The Statement
The Statement

Succession planning: A vital issue for CPA firms

Editor's note: The following article is provided by the American Institute of CPAs.

The numbers are shocking.

An AICPA Private Companies Practice Section (PCPS) study shows that 60 percent of the CPA firms surveyed have owners between ages 55 and 62. In addition, 74 percent of these practices predicted that at least one of their staff members will retire in the next five years, according to the 2004 study.

This study from PCPS, the AICPA's alliance for firms, surveyed nearly 500 practices to understand how they're handling succession planning.

Here, though, is the real shocker: Eighty-one percent of the firms said they had no documented succession plan in writing.

That's a worrisome figure, considering that the expected massive transfer of management could profoundly impact firms of all sizes. Not only is the number of retiring baby-boomer CPAs expected to soar, but with so little succession planning now, the next 10 years may see a shortage in management staff and a likely buyers' market for firms that must sell out to survive.

Fortunately, PCPS research indicates that firms are not oblivious to the trouble on the horizon. Over several years, the Survey of Top 5 Practice Management Issues has shown succession planning to be among firms' biggest concerns.

Additionally, the previously discussed study reveals that 62 percent believe succession planning will be a significant issue for them in the near future, with most practices stating they would face challenges with this issue before 2015. Of the total, 28 percent expected the need to address succession in five to 10 years, 18 percent in three to five and 14 percent in one to three years.
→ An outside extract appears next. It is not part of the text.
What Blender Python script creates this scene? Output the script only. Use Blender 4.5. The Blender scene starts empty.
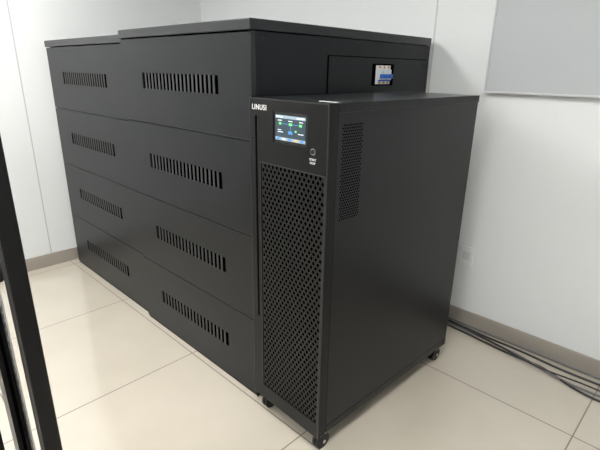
import bpy, bmesh, math, random
import numpy as np
from mathutils import Vector, Matrix
random.seed(3)
S=bpy.context.scene
S.view_settings.view_transform='Standard'
try: S.view_settings.look='None'
except Exception: pass

# ---------------- materials ----------------
def mat(name,col,rough=.5,metal=0,spec=.5,noise=None,emit=None,estr=0,coat=0,bump=None):
    m=bpy.data.materials.new(name);m.use_nodes=True;nt=m.node_tree;b=nt.nodes['Principled BSDF']
    b.inputs['Base Color'].default_value=(*col,1);b.inputs['Roughness'].default_value=rough
    b.inputs['Metallic'].default_value=metal;b.inputs['Specular IOR Level'].default_value=spec
    b.inputs['Coat Weight'].default_value=coat
    if emit:
        b.inputs['Emission Color'].default_value=(*emit,1);b.inputs['Emission Strength'].default_value=estr
    tc=nt.nodes.new('ShaderNodeTexCoord')
    if noise:
        n=nt.nodes.new('ShaderNodeTexNoise');n.inputs['Scale'].default_value=noise[0];n.inputs['Detail'].default_value=4
        nt.links.new(tc.outputs['Object'],n.inputs['Vector'])
        r=nt.nodes.new('ShaderNodeValToRGB');a=noise[1]
        r.color_ramp.elements[0].position=.3;r.color_ramp.elements[1].position=.7
        r.color_ramp.elements[0].color=(*[c*(1-a) for c in col],1);r.color_ramp.elements[1].color=(*[min(1,c*(1+a)) for c in col],1)
        nt.links.new(n.outputs['Fac'],r.inputs['Fac']);nt.links.new(r.outputs['Color'],b.inputs['Base Color'])
    if bump:
        n2=nt.nodes.new('ShaderNodeTexNoise');n2.inputs['Scale'].default_value=bump[0]
        nt.links.new(tc.outputs['Object'],n2.inputs['Vector'])
        bp=nt.nodes.new('ShaderNodeBump');bp.inputs['Strength'].default_value=bump[1];bp.inputs['Distance'].default_value=.001
        nt.links.new(n2.outputs['Fac'],bp.inputs['Height']);nt.links.new(bp.outputs['Normal'],b.inputs['Normal'])
    return m
M_cab=mat('powder_coat_charcoal',(.0085,.0098,.0114),.31,spec=.22,noise=(3,.08),bump=(900,.06))
M_cap=mat('powder_coat_cap',(.014,.0155,.0175),.28,spec=.4,bump=(900,.06))
M_bar=mat('vent_bar_edge',(.020,.0215,.024),.35,spec=.4)
M_slot=mat('slot_dark',(.0008,.0008,.0008),.9,spec=.0)
M_ups=mat('ups_powder_coat',(.0075,.0080,.0092),.33,spec=.24,noise=(4,.06),bump=(900,.06))
M_bez=mat('bezel_plastic',(.004,.004,.0045),.34,spec=.2,bump=(1200,.1))
M_lip=mat('bezel_lip',(.018,.018,.019),.28,spec=.5)
M_grl=mat('grille_steel_black',(.0065,.0066,.007),.34,spec=.28)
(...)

Along with that, 10 percent were in the midst of succession planning challenges, 16 percent did not expect challenges for a decade or more, and only 14 percent did not believe any issues in this area would be a problem.

At the same time, few practices have actually begun work in this arena. Fifty percent of those without a succession planning process stated they intended to start it soon, and 22 percent did not even see the need for one. A scant 23 percent indicated they had begun a plan and expected to complete it soon, while 5 percent had completed one but had yet to get it approved by others at their firm.

Why is succession planning so important?

Besides preventing the possible management shortage and buyers' market for firms, succession plans aid in a leader's smooth transition to retirement and the long-term success for a practice of any size, building its strength and ultimately protecting its largest asset on the balance sheet: its staff.

If smaller firms lose a partner or other key player, they may feel the loss more keenly than a larger firm. With fewer people, smaller firms have more difficulty filling leadership roles, especially if such practices haven't prepared or trained well in advance.

Beyond that, the importance of succession planning is about more than just finding the right person to take over. It's also about always operating effectively in all aspects of your business, from marketing to strategy and management to grooming and training staff for leadership, thereby not only extending your firm's life but also increasing its value.

So how can your firm begin tackling succession? Try these guidelines to start the process:

  • Recognize the need to plan. Every action that owners take today builds a foundation for what will happen to the firm five or 10 years from now. As a result, it's better to have a strategic plan for where firm leaders would like to be in 10 years — and how they will get there — than to wait passively to see what will happen next.
  • Treat succession planning as an everyday business activity, not one more item on the firm's to-do list. Succession planning encompasses many other areas, including leadership, recruiting, retention, compensation and more. It's simply good business to address all of these issues, and this can be accomplished under the umbrella of the practice's succession planning efforts.
  • Put together a corporate structure. In some firms, owners make decisions about their own parts of the practice on an ad hoc basis. When a practice plans for the future, it becomes clear that transition in particular will run more smoothly if there are firm-wide procedures in place to address such topics as hiring and firing, compensation and other administrative issues. Practices may also want to consider putting together a board of directors. Even the smallest firm can benefit from a board's advice and oversight.
  • Create a written succession plan. The process of putting the plan together helps practitioners to address issues in an orderly fashion and organize their thinking about succession. It also documents firm policies. A firm can begin by outlining these important aspects of succession planning:
    1. Retirement. What's the required retiring age, if any? How does your firm handle retirement funding? What's the compensation for retiring owners?
    2. Client transition. When and how will owners relinquish control over longstanding clients and engagements? How will younger staff become involved in existing accounts?
    3. Developing future leaders. What's the career path for promising prospective owners? What kind of training should they receive? What requirements will there be for new owners?
  • Each firm will have its own set of issues to address, but this list provides a draft outline for an initial written plan. For each strategic area, a practice can add its own questions, like the ones above, until it has a list of topics to discuss. Then that firm can begin to form its own answers to all of these questions. Once the answers are formulated and set in writing, they become a firm's written succession plan.